Se il clan Gionta era a corto di killer perché «chi se li fa trent’anni», come affermato durante le conversazioni intercettazioni da Teresa Gionta, figlia del boss Valentino e moglie del ras Giuseppe Carpentieri, lo stesso non si poteva dire per quanto riguarda la disponibilità di armi. Nonostante l’organizzazione criminale non avesse più la potenza di una volta, secondo gli inquirenti il sodalizio si caratterizzava ancora per «la sua costante disponibilità di armi», strumento essenziale alla logica camorristica la cui essenza si fonda «su principi di sopraffazione e prevaricazione», obiettivi da raggiungere anche con l’attuazione di programmi di matrice violenta. Dalle indagini è emerso che il clan Gionta era dotato di un «formidabile arsenale di armi da fuoco di vario calibro e modello». Pistole, fucili mitragliatori, bombe a mano e bazooka.

La scoperta a pochi passi dal Quadrilatero

Tra gli «strumenti di morte» rinvenuti nelle loro disponibilità anche una pistola modello Beretta calibro 9×21 rubata a gennaio 2007 presso la stazione dei carabinieri di Poppi, in provincia di Arezzo. Questa pistola, raccontano gli inquirenti nell’ordinanza che ha colpito i clan Gionta e Quarto Sistema, fu ritrovata e sequestrata ad agosto 2020 in un appartamento in via Cuparella a Torre Annunziata, a poca distanza dal Quadrilatero delle Carceri, roccaforte del clan dei Valentini. Arma ritrovata con colpo in canna e 14 nel serbatoio in un incavo ricavato nel muro perimetrale dell’abitazione.

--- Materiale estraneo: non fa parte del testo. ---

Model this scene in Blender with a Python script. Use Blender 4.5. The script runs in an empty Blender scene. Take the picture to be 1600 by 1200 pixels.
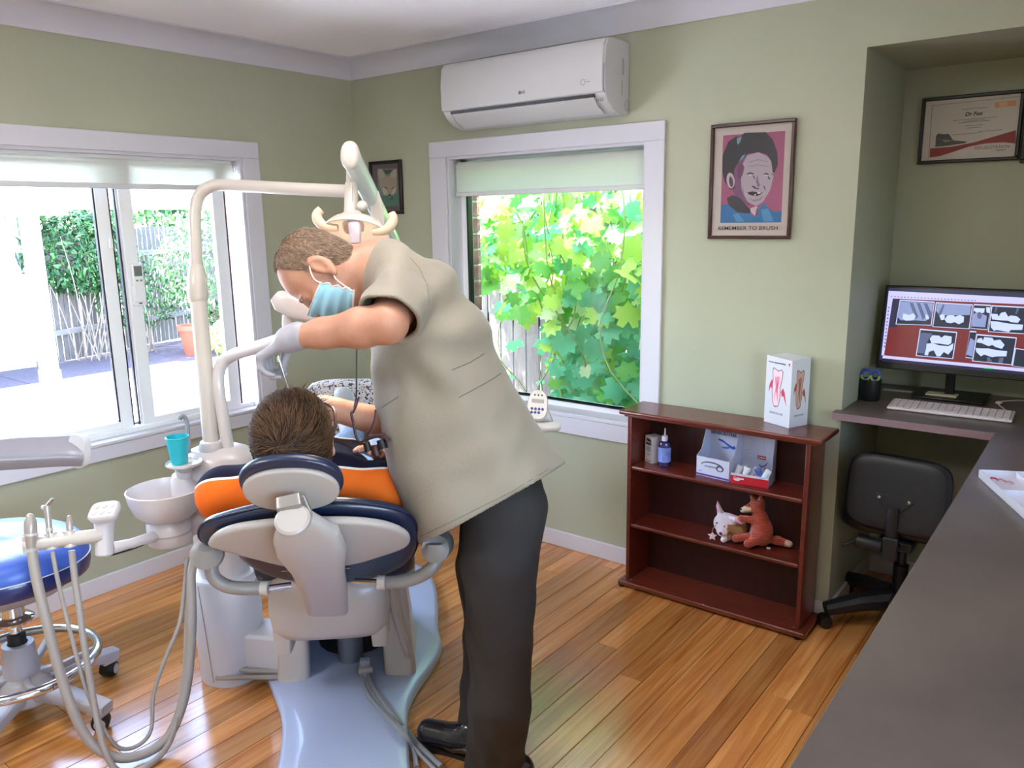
import bpy, bmesh, math, random
import numpy as np
from mathutils import Vector, Matrix
random.seed(7); np.random.seed(7)
sc = bpy.context.scene
COL = sc.collection
R_ = math.radians
# ---------------------------------------------------------------- camera, sky, sun, exposure
FOC = 1243.2
yaw, pit, rol = .6594, -.2051, -.0160
cfw = Vector((-math.sin(yaw)*math.cos(pit), math.cos(yaw)*math.cos(pit), math.sin(pit)))
r0 = Vector((math.cos(yaw), math.sin(yaw), 0)); u0 = r0.cross(cfw)
cr = r0*math.cos(rol)+u0*math.sin(rol); cu = -r0*math.sin(rol)+u0*math.cos(rol)
CAM = Vector((3.458, -3.0795, 1.6))
cd = bpy.data.cameras.new('camera'); cam = bpy.data.objects.new('camera', cd); COL.objects.link(cam)
cd.sensor_fit = 'HORIZONTAL'; cd.sensor_width = 36; cd.lens = FOC/1600*36; cd.clip_start = .02; cd.clip_end = 6000
cam.matrix_world = Matrix(((cr.x, cu.x, -cfw.x, CAM.x), (cr.y, cu.y, -cfw.y, CAM.y), (cr.z, cu.z, -cfw.z, CAM.z), (0, 0, 0, 1)))
sc.camera = cam
w = bpy.data.worlds.new('sky'); sc.world = w; w.use_nodes = True
nt = w.node_tree; bg = nt.nodes['Background']; sky = nt.nodes.new('ShaderNodeTexSky')
sky.sky_type = 'NISHITA'; sky.sun_disc = False; sky.sun_elevation = R_(56); sky.sun_rotation = R_(220); sky.air_density = 1.0; sky.dust_density = 1.2; sky.ozone_density = .8
nt.links.new(sky.outputs[0], bg.inputs[0]); bg.inputs[1].default_value = 1.3
sd = bpy.data.lights.new('sun', 'SUN'); so = bpy.data.objects.new('sun', sd); COL.objects.link(so)
sd.energy = 15.0; sd.angle = R_(.6); sd.color = (1, .95, .87)
sundir = Vector((-.46, -.34, .82)).normalized()
so.rotation_euler = sundir.to_track_quat('Z', 'Y').to_euler(); so.location = (-3, -3, 8)
def area(name, loc, size, power, color=(1, 1, 1), rot=(0, 0, 0)):
    l = bpy.data.lights.new(name, 'AREA'); l.shape = 'RECTANGLE'; l.size, l.size_y = size; l.energy = power; l.color = color
    o = bpy.data.objects.new(name, l); COL.objects.link(o); o.location = loc; o.rotation_euler = rot; return o
area('added_fill_light', (1.2, -3.5, 2.40), (1.1, .5), 12, (.93, .96, 1))  # both area lights are added fill, no such lamps known
area('added_fill_light', (2.2, -1.75, 2.40), (1.1, .5), 4, (.93, .96, 1))
sc.view_settings.view_transform = 'Standard'; sc.view_settings.look = 'None'; sc.view_settings.gamma = 1; sc.view_settings.use_curve_mapping = False
sc.view_settings.exposure = 1.7
sc.cycles.max_bounces = 10; sc.cycles.diffuse_bounces = 5; sc.cycles.glossy_bounces = 4; sc.cycles.transparent_max_bounces = 12; sc.cycles.transmission_bounces = 6
sc.cycles.sample_clamp_indirect = 6; sc.cycles.caustics_reflective = False; sc.cycles.caustics_refractive = False
sc.cycles.use_denoising = True

def at(px, py, D):          # a point seen at a pixel, D metres in front of the camera
    return CAM+(cfw+cr*((px-800)/FOC)-cu*((py-600)/FOC))*D
# ---------------------------------------------------------------- materials
def lin(c):
    if isinstance(c, str):
        c = c.lstrip('#'); c = [int(c[i:i+2], 16)/255 for i in (0, 2, 4)]
    return tuple(x/12.92 if x <= .04045 else ((x+.055)/1.055)**2.4 for x in c)+(1,)
MATS = {}
def mat(name, col='#808080', rough=.5, metal=0, spec=.5, nz=0, ns=20, bump=0, bs=60, coat=0, trans=0, emit=None, es=0, stretch=None, sheen=0, alpha=1, sss=0, col2=None):
    if name in MATS: return MATS[name]
    m = bpy.data.materials.new(name); m.use_nodes = True; n = m.node_tree.nodes; l = m.node_tree.links; b = n['Principled BSDF']
    c = lin(col); b.inputs['Base Color'].default_value = c; b.inputs['Roughness'].default_value = rough; b.inputs['Metallic'].default_value = metal
    b.inputs['Specular IOR Level'].default_value = spec; b.inputs['Coat Weight'].default_value = coat; b.inputs['Coat Roughness'].default_value = .08
    b.inputs['Transmission Weight'].default_value = trans; b.inputs['Sheen Weight'].default_value = sheen; b.inputs['Alpha'].default_value = alpha
    if sss: b.inputs['Subsurface Weight'].default_value = sss; b.inputs['Subsurface Radius'].default_value = (1, .35, .2); b.inputs['Subsurface Scale'].default_value = .01
    if emit: b.inputs['Emission Color'].default_value = lin(emit); b.inputs['Emission Strength'].default_value = es
    if nz or bump or col2:
        tc = n.new('ShaderNodeTexCoord'); mp = n.new('ShaderNodeMapping'); l.new(tc.outputs['Object'], mp.inputs[0])
        if stretch: mp.inputs['Scale'].default_value = stretch
        if nz or col2:
            t = n.new('ShaderNodeTexNoise'); t.inputs['Scale'].default_value = ns; t.inputs['Detail'].default_value = 5; l.new(mp.outputs[0], t.inputs[0])
            rp = n.new('ShaderNodeValToRGB'); e = rp.color_ramp.elements; e[0].position = .3; e[1].position = .7
            if col2: e[0].color = c; e[1].color = lin(col2)
            else:
                e[0].color = tuple(x*(1-nz) for x in c[:3])+(1,); e[1].color = tuple(min(1, x*(1+nz)) for x in c[:3])+(1,)
            l.new(t.outputs[0], rp.inputs[0]); l.new(rp.outputs[0], b.inputs['Base Color'])
        if bump:
            t2 = n.new('ShaderNodeTexNoise'); t2.inputs['Scale'].default_value = bs; t2.inputs['Detail'].default_value = 4; l.new(mp.outputs[0], t2.inputs[0])
            bm = n.new('ShaderNodeBump'); bm.inputs['Strength'].default_value = bump; bm.inputs['Distance'].default_value = .004; l.new(t2.outputs[0], bm.inputs['Height']); l.new(bm.outputs[0], b.inputs['Normal'])
    MATS[name] = m; return m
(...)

Inoltre, spiegano ancora, per sostenere lo scontro armato con le organizzazioni camorristiche rivali e per instaurare e mantenere nel territorio oplontino un clima di omertà e assoggettamento vitale per assicurare il «regolare» svolgimento delle attività illecite, il clan aveva predisposto anche una «batteria» di killer pronta a eseguire ogni piano criminale studiato dai «vertici» dell’organizzazione come gli omicidi e le azioni violente nei confronti dei «nemici» o di chiunque si frapponesse tra il clan e il raggiungimento del suo obiettivo.